From the listing below, copy only the lines from the line that contains "Continue the Blender" to the line that contains "return v / n", counting those two lines as part of the copy.
---- Data for this exercise
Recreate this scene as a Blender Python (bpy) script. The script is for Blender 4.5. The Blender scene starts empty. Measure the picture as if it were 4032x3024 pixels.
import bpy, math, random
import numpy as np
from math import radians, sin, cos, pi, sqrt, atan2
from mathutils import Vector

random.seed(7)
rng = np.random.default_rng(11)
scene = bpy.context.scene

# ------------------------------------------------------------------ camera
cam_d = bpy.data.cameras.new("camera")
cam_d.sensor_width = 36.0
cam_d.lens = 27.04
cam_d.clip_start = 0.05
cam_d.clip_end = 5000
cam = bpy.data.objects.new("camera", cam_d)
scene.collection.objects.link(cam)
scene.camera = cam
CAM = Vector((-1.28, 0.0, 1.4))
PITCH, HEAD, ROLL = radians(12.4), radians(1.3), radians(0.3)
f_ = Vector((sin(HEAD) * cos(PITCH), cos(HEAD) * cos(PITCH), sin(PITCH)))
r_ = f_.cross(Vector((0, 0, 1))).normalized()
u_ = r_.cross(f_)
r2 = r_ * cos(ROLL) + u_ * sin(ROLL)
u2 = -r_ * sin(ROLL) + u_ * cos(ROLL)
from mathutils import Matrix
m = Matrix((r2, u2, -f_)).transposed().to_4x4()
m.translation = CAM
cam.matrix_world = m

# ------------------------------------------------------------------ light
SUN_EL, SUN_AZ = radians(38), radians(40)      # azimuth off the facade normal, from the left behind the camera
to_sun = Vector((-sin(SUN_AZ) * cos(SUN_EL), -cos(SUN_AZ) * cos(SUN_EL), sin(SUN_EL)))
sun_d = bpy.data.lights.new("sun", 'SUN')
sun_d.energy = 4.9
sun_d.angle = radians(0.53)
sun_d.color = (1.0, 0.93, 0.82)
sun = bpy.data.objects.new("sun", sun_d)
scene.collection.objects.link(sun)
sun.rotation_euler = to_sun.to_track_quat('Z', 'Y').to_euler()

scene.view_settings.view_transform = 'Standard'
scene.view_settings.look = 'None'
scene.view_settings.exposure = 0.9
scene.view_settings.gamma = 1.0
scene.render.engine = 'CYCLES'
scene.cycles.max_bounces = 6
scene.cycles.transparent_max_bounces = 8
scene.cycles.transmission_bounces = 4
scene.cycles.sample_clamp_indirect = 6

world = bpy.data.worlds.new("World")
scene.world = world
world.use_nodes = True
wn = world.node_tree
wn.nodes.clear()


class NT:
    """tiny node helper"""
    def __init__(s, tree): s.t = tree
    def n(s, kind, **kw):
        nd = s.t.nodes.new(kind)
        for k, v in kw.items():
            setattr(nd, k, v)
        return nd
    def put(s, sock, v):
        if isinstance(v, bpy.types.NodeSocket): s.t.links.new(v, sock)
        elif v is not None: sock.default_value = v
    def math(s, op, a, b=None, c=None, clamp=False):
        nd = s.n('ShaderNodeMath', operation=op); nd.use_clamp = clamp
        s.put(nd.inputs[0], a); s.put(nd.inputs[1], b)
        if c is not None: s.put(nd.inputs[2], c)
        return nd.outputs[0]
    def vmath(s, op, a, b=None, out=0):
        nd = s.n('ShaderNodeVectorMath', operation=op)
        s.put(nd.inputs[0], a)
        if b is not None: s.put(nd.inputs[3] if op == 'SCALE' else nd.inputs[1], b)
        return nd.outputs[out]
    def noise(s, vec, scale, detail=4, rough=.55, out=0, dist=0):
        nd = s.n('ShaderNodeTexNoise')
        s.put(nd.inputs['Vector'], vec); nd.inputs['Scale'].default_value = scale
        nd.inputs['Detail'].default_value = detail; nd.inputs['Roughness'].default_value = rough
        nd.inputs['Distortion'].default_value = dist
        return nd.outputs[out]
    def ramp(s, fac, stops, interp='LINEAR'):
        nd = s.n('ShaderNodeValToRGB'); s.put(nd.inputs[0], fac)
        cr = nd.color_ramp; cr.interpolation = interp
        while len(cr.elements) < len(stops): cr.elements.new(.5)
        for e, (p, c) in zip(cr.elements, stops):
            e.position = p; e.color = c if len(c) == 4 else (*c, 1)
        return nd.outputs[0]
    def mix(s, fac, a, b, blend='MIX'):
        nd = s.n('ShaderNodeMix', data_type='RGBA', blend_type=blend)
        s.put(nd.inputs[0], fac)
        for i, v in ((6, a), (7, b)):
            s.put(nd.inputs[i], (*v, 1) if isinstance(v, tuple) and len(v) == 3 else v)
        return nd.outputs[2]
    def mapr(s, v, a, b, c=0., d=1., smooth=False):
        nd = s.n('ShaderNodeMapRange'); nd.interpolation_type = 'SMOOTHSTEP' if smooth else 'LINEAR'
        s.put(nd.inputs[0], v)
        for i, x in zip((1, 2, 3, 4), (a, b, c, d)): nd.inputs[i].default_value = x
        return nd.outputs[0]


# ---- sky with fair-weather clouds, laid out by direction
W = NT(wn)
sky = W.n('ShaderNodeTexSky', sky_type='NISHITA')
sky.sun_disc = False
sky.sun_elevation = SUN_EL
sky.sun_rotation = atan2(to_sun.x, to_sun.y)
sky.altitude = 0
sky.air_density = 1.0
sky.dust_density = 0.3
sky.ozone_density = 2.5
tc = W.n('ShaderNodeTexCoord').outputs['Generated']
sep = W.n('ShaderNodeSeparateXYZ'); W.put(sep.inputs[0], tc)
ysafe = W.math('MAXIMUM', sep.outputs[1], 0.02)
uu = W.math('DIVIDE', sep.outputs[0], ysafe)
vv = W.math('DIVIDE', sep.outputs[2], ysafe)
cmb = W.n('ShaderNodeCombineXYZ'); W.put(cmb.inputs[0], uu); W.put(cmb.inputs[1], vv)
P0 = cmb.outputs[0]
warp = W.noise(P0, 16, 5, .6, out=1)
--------
---- Data for this exercise
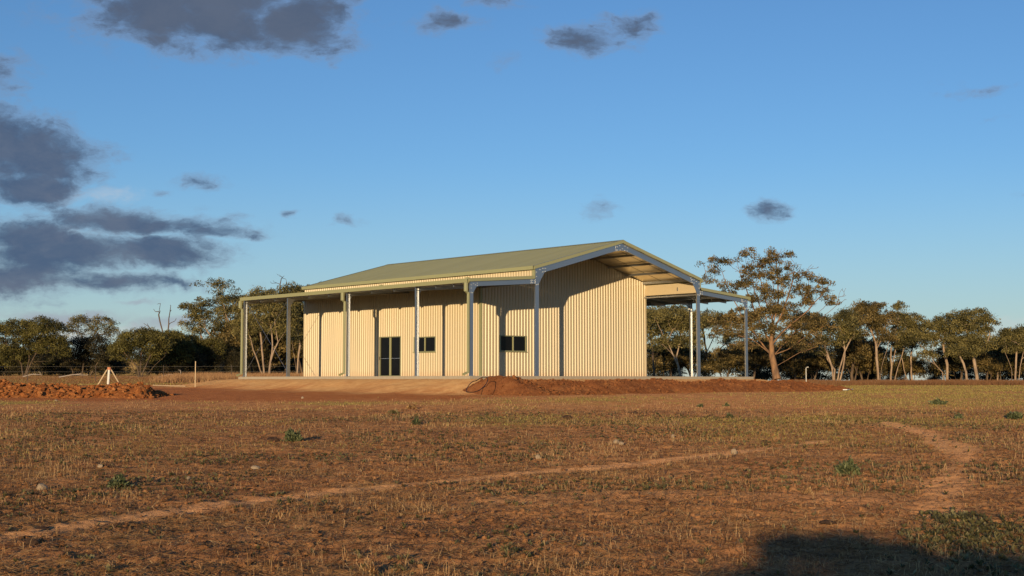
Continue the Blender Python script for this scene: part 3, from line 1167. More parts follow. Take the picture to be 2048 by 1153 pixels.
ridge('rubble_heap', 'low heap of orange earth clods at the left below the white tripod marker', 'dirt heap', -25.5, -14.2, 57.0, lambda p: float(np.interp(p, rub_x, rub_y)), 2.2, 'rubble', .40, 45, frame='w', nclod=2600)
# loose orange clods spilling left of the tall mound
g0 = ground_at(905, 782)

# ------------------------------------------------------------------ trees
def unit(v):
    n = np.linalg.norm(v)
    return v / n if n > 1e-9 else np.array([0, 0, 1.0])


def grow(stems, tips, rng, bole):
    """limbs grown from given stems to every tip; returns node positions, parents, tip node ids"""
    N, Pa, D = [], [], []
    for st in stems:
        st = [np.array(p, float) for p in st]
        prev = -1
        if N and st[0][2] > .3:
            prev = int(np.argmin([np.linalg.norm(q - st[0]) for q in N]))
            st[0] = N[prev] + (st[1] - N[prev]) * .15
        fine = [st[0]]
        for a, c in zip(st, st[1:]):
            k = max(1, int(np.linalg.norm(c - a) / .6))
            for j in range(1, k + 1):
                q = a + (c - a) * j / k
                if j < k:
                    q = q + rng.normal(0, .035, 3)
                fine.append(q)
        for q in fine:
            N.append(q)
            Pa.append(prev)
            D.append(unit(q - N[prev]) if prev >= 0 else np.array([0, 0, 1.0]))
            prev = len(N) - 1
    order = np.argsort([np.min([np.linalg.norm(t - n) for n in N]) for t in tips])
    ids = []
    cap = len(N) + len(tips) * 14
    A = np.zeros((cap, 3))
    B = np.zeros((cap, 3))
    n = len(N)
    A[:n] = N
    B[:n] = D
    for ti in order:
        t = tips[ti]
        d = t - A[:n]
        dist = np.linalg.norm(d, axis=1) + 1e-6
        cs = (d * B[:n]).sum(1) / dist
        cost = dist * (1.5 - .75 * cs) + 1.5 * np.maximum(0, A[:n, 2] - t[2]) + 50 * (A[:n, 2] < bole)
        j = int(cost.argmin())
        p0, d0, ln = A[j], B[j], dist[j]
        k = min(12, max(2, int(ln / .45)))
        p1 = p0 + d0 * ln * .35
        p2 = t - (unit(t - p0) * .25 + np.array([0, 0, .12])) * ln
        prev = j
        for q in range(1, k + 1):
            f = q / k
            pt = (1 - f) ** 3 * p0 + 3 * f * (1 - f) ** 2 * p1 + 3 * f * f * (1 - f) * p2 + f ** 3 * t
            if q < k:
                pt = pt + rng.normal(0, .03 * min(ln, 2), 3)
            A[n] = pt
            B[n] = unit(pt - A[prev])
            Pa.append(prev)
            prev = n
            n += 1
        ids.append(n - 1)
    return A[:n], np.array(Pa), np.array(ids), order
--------
● Written reply:
Continue the Blender Python script for this scene: part 3, from line 1167. More parts follow. Take the picture to be 2048 by 1153 pixels.
ridge('rubble_heap', 'low heap of orange earth clods at the left below the white tripod marker', 'dirt heap', -25.5, -14.2, 57.0, lambda p: float(np.interp(p, rub_x, rub_y)), 2.2, 'rubble', .40, 45, frame='w', nclod=2600)
# loose orange clods spilling left of the tall mound
g0 = ground_at(905, 782)

# ------------------------------------------------------------------ trees
def unit(v):
    n = np.linalg.norm(v)
    return v / n if n > 1e-9 else np.array([0, 0, 1.0])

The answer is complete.